È chiaro che la persona di Fernández e la specifica missione che gli è stata affidata dalla lettera di nomina sono tagliate su misura per l’Assemblea plenaria del Sinodo che incomincerà in autunno: chiunque osasse muovere obiezioni di fronte alle “aperture” che si vanno ventilando, sarà subito accusato di essere uno di quelli che aveva usato i «metodi immorali» e potrà assaggiare i metodi dialoganti e miti del duo argentino. Una nomina strategica, ma anche un segnale che evidentemente il papa avverte che la sabbia della clessidra delle proprie forze sta abbandonando il cono superiore.

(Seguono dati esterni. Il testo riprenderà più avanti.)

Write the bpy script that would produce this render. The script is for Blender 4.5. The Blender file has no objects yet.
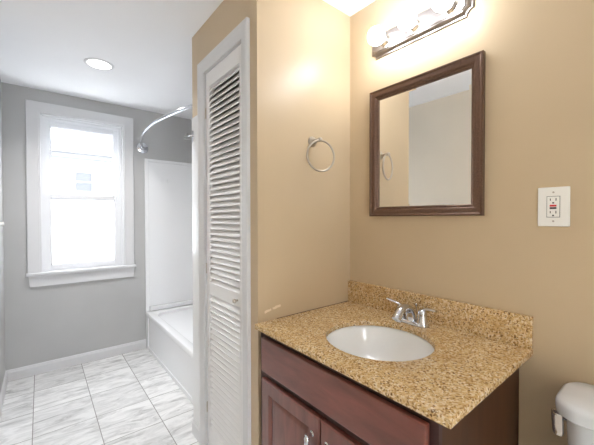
import bpy, bmesh, math, random
from mathutils import Vector, Matrix
PI = math.pi
sc = bpy.context.scene
COL = sc.collection
random.seed(7)

# ------------------------------------------------------------------ camera, world, exposure
CAMZ = 1.336
cam_d = bpy.data.cameras.new('camera'); cam = bpy.data.objects.new('camera', cam_d); COL.objects.link(cam)
cam_d.sensor_fit = 'HORIZONTAL'; cam_d.sensor_width = 36.0
cam_d.lens = 316.13 / 594 * 36.0
cam_d.clip_start = 0.02
cam.location = (0, 0, CAMZ)
cam.rotation_mode = 'XYZ'
cam.rotation_euler = (math.radians(90 - 0.82), math.radians(0.09), -math.radians(39.097))
sc.camera = cam

w = bpy.data.worlds.new('overcast_sky'); sc.world = w; w.use_nodes = True
bg = w.node_tree.nodes['Background']
bg.inputs['Color'].default_value = (0.90, 0.955, 1.02, 1)
bg.inputs['Strength'].default_value = 11.6
BULB_STRENGTH = 37.5
CAN_STRENGTH = 9.8
sc.view_settings.view_transform = 'Standard'
sc.view_settings.look = 'None'
sc.view_settings.exposure = 0.25
sc.view_settings.gamma = 1.0
sc.view_settings.use_curve_mapping = False

# ------------------------------------------------------------------ room measures (metres)
XL, XV = -0.233, 1.3325          # left wall, vanity wall
YT, YF, YN = 1.1737, 3.508, -1.1 # towel-ring wall, far window wall, near wall behind the camera
XC, YE = 0.7333, 1.92            # closet face, closet end
XA, XT = 0.835, 1.60             # tub apron, tub alcove wall
ZC = 2.44

# ------------------------------------------------------------------ helpers
def wloc(o):
    v = Vector((0, 0, 0))
    while o is not None:
        v += o.location; o = o.parent
    return v

def obj(name, bm, mat, parent=None, smooth=None, org=None):
    """link bm (world coordinates) as one mesh object"""
    me = bpy.data.meshes.new(name)
    bmesh.ops.remove_doubles(bm, verts=bm.verts, dist=1e-6)
    bmesh.ops.recalc_face_normals(bm, faces=bm.faces)
    o = bpy.data.objects.new(name, me)
    base = wloc(parent) if parent is not None else Vector((0, 0, 0))
    if org is None and parent is None:
        org = (0, 0, 0)
    if org is not None:
        off = Vector(org)
    else:
        off = base
    bmesh.ops.translate(bm, verts=bm.verts, vec=-off)
    o.location = off - base
    if smooth is not None:
        for f in bm.faces: f.smooth = True
        for e in bm.edges:
            if len(e.link_faces) == 2 and e.calc_face_angle(0) > math.radians(smooth): e.smooth = False
    bm.to_mesh(me); bm.free()
    mats = mat if isinstance(mat, (list, tuple)) else [mat]
    for m in mats: me.materials.append(m)
    COL.objects.link(o)
    if parent is not None: o.parent = parent
    return o

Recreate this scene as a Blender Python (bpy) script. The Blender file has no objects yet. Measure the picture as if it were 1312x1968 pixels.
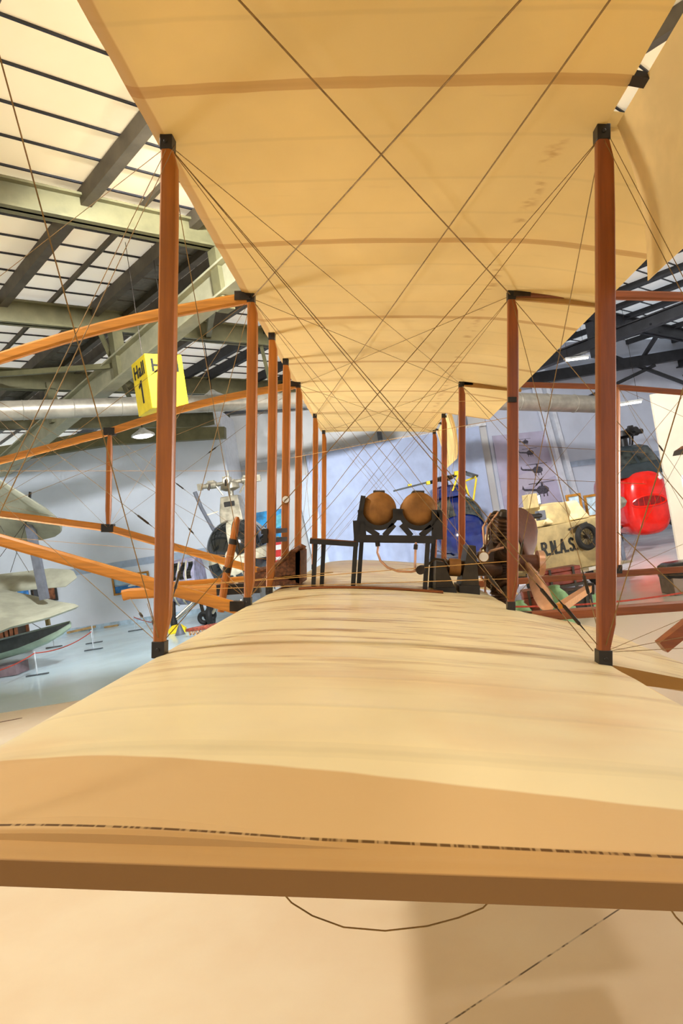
import bpy, bmesh, math, random
import numpy as np
from mathutils import Vector, Matrix
random.seed(7)
SC = bpy.context.scene
COL = SC.collection
PI = math.pi
# ---------------------------------------------------------------- viewpoint
# A frame = the aircraft's own frame, measured from the eye (x aft, y along the span, z up).
# The aircraft sits on its tail, so its frame is turned about Y by TILT in the hall.
TILT = math.radians(9.5); EYE_H = 1.65
RY = Matrix.Rotation(TILT, 3, 'Y')
EYE = Vector((0, 0, EYE_H))
YAW, PITCH, ROLL = math.radians(3.066), math.radians(1.679), math.radians(0.45)
FPX, CX, CY = 1312.0, 656.0, 984.0
cy_, sy_, cp_, sp_ = math.cos(YAW), math.sin(YAW), math.cos(PITCH), math.sin(PITCH)
_f = Vector((-sy_*cp_, cy_*cp_, sp_)); _r = Vector((cy_, sy_, 0)); _u = _r.cross(_f)
c_, s_ = math.cos(ROLL), math.sin(ROLL)
RR = c_*_r + s_*_u; RU = -s_*_r + c_*_u; RF = _f
def ray(px, py): return RR*((px-CX)/FPX) + RU*((CY-py)/FPX) + RF
def AP(px, py, Y):                      # measured point in the aircraft frame at span station Y
    v = ray(px, py); return v*(Y/v.y)
def WP(px, py, Y):                      # measured point in the hall at distance Y
    v = RY @ ray(px, py); return v*(Y/v.y) + EYE
def WF(px, py, z=0.0):                  # measured point in the hall at height z
    v = RY @ ray(px, py); return v*((z-EYE_H)/v.z) + EYE
V = Vector
# ---------------------------------------------------------------- materials
def nodes(name):
    m = bpy.data.materials.new(name); m.use_nodes = True
    nt = m.node_tree; nt.nodes.clear()
    out = nt.nodes.new('ShaderNodeOutputMaterial'); b = nt.nodes.new('ShaderNodeBsdfPrincipled')
    nt.links.new(b.outputs[0], out.inputs[0])
    return m, nt, b, out
def setin(nt, sock, v):
    if hasattr(v, 'links'): nt.links.new(v, sock)
    else: sock.default_value = v
def mth(nt, op, a, b=0.0, c=0.0, clamp=False):
    n = nt.nodes.new('ShaderNodeMath'); n.operation = op; n.use_clamp = clamp
    setin(nt, n.inputs[0], a); setin(nt, n.inputs[1], b); setin(nt, n.inputs[2], c)
    return n.outputs[0]
def mapr(nt, v, a, b, c=0.0, d=1.0):
    n = nt.nodes.new('ShaderNodeMapRange'); n.interpolation_type = 'SMOOTHSTEP'
    setin(nt, n.inputs[0], v)
    n.inputs[1].default_value = a; n.inputs[2].default_value = b; n.inputs[3].default_value = c; n.inputs[4].default_value = d
    return n.outputs[0]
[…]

Ma Fernández è anche la persona giusta per sdoganare, finalmente senza intoppi, la linea che mons. Paglia ha adottato per la Pontificia Accademia per la Vita e l’Istituto Giovanni Paolo II. È un fanatico del discernimento sopra todos, del caso per caso, dell’inesistenza degli atti intrinsecamente disordinati. Insomma, è il clone non solo di Francesco, ma anche di Paglia. Eppure qualcosa di squisitamente originale il “Tucho” potrebbe anche portarlo: un corso obbligatorio all’Istituto GPII sull’arte de besar, o anche una proposta di modifica al cardinal Roche sul segno liturgico di pace, che potrebbe essere mutato in un bel bacio stile russo. Così si potrebbe ampliare il libro più conosciuto del “Tucho”, che purtroppo la Sala Stampa Vaticana si è dimenticata di riportare nelle numerosissime pubblicazioni di questo nuovo genio della teologia.